Visions Of Mary Frank/JG* … Two films about artists play together at New York’s Film Forum: John Cohen’s Visions Of Mary Frank, about Mary Frank; and Tacita Dean’s JG, combing J.G. Ballard’s words with Robert Smithson’s landscape sculptures.
And: Dancing In Jaffa, A Fragile Trust*, Fractured*, Heaven Is For Real*, Nymphomaniac: Volume II, Perfect Sisters, The Railway Man*, Wolf Creek 2.
The big one: Transcendence
Christopher Nolan’s longtime cinematographer Wally Pfister makes his directorial debut with a brainy science-fiction adventure starring Johnny Depp as a scientist who transfers his consciousness into a super-computer and becomes dangerously powerful, worrying his wife (played by Rebecca Hall) and his colleagues. Jack Paglen’s script made 2012’s “Black List” of best unproduced screenplays, which doesn’t always signal a hit. More interesting is that Summit and Warner Bros. are releasing a reportedly $100 million genre film—with no previously established characters or concepts—in mid-April, which could position Transcendence to be this year’s pre-summer left-field blockbuster.
Also out:
Bears* … DisneyNature’s latest family-friendly documentary considers the adventurous lives of Alaskan grizzlies.
The Final Member … An offbeat documentary follows one Icelandic museum’s attempt to complete its collection of preserved penises.
Manakamana* … The Sensory Ethnography Lab (the people behind the avant-garde fishing documentary Leviathan) presents an unusual film that follows a series of pilgrims as they journey by cable car to visit a Buddhist shrine.
Oculus … Already a festival favorite, this supernatural horror film taps into the previously under-exploited fear of the killer mirror.
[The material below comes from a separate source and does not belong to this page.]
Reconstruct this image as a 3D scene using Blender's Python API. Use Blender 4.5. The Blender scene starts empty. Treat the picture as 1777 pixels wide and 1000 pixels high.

13 Sins* … The Thai horror-comedy 13 Beloved—about a man who believes he’s on a hidden-camera game show and has to complete 13 strange tasks to win the big prize—gets an American remake.
And: Authors Anonymous*, Bicycling With Moliere*, Fading Gigolo*, Half The Road, A Haunted House 2, Proxy, Redwood Highway*, Soft In The Head*, Tasting Menu*.
The big one: Blue Ruin
An old genre gets a new twist in this superb revenge thriller from writer-director Jeremy Saulnier (Murder Party). When Dwight (Macon Blair), learns that the man who committed a horrible crime against his family has been released from prison, he journeys home with an ill-conceived plan for vengeance. Ridiculously suspenseful and heartbreakingly sad, Blue Ruin has been a favorite of numerous Dissolve staff members since last year, when it played Cannes, Fantastic Fest, and Toronto.
Also out:
Brick Mansions* … An English-language remake of the French parkour cop thriller District B13, starring the original film’s David Belle and the late Paul Walker.
Locke* … This stripped-down drama follows 85 minutes in the life of a man (Tom Hardy) as he makes some life-altering decisions over the course of a long car ride.
The Other Woman … Cameron Diaz and Leslie Mann realize they’re both sleeping with the same man in this comedy from Nick Cassavetes, the director of The Notebook.
The Quiet Ones … The latest horror movie from revived British studio Hammer Films, with Mad Men’s Jared Harris as a professor performing experiments on a young girl with “unspeakable secrets.” Naturally, it’s “inspired” by true events.
Young & Beautiful … Director François Ozon returns with a drama about a teenage prostitute. Charlotte Rampling also stars. Naturally, it’s French.
And: The German Doctor*, The Machine*, Walk of Shame, Who Is Dayani Cristal?